The dangerous behavior has grown increasingly as traffic becomes more frustrating. For more than a year, residents have routinely witnessed drivers cut into the oncoming lanes on major streets such as Embarcadero Road to reach left-turn pockets at intersections. The motorists also drive in the oncoming lane on University Avenue in downtown, residents at public and neighborhood meetings and on Palo Alto Online Town Square have said.

Jonsen said he spent long hours in his car in traffic going to and from work in southern California. But while that metropolitan area's freeways are routinely congested, side streets in Los Angeles were not clogged with cars as they are here in Palo Alto.

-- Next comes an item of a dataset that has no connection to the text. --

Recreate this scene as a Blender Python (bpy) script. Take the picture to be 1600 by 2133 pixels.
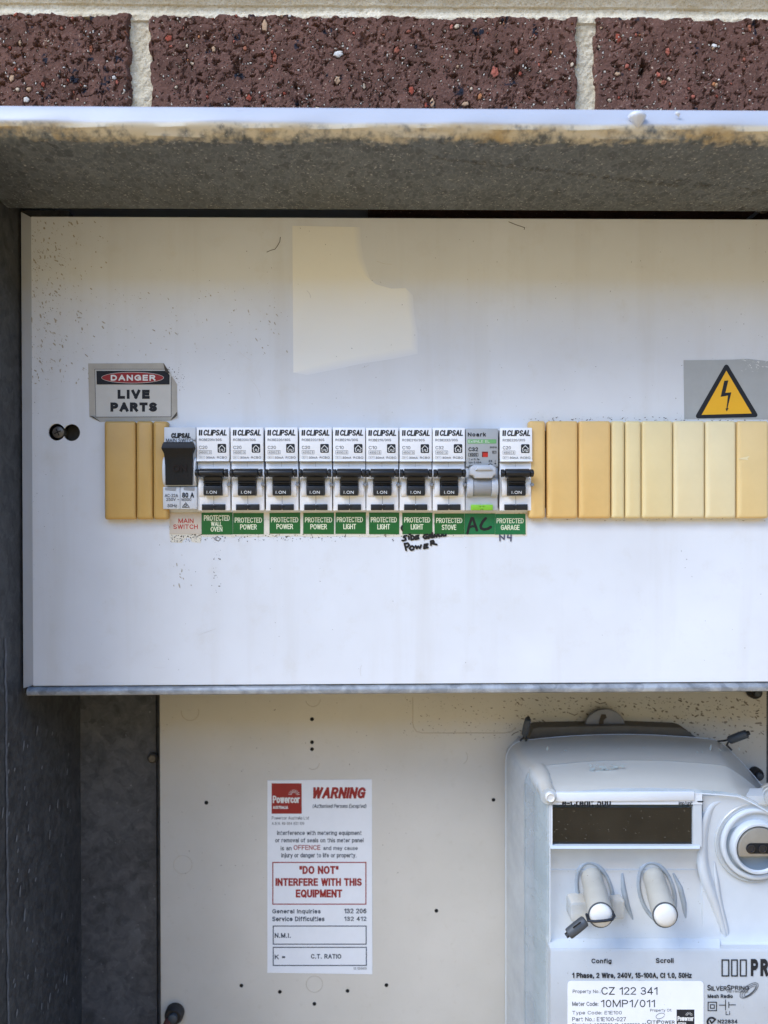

"Here, it has intensified. The worst part of my day is leaving the parking structure at work," he said.

The new traffic team will attempt to fill a hole that has existed on and off for 18 years. Palo Alto had a traffic-enforcement team of seven officers in 2000, which plummeted to two in 2012 due to budget cuts. The department reinstated a traffic team in 2013 after the economy improved, according to previous Weekly news reports.

In 2016, it disbanded a team of one sergeant and two officers and assigned enforcement to patrol officers, Capt. Zach Perron said. The department has had difficulty finding officers to hire, a regional problem that is systemic due to the high cost of living, department officials have said in the past.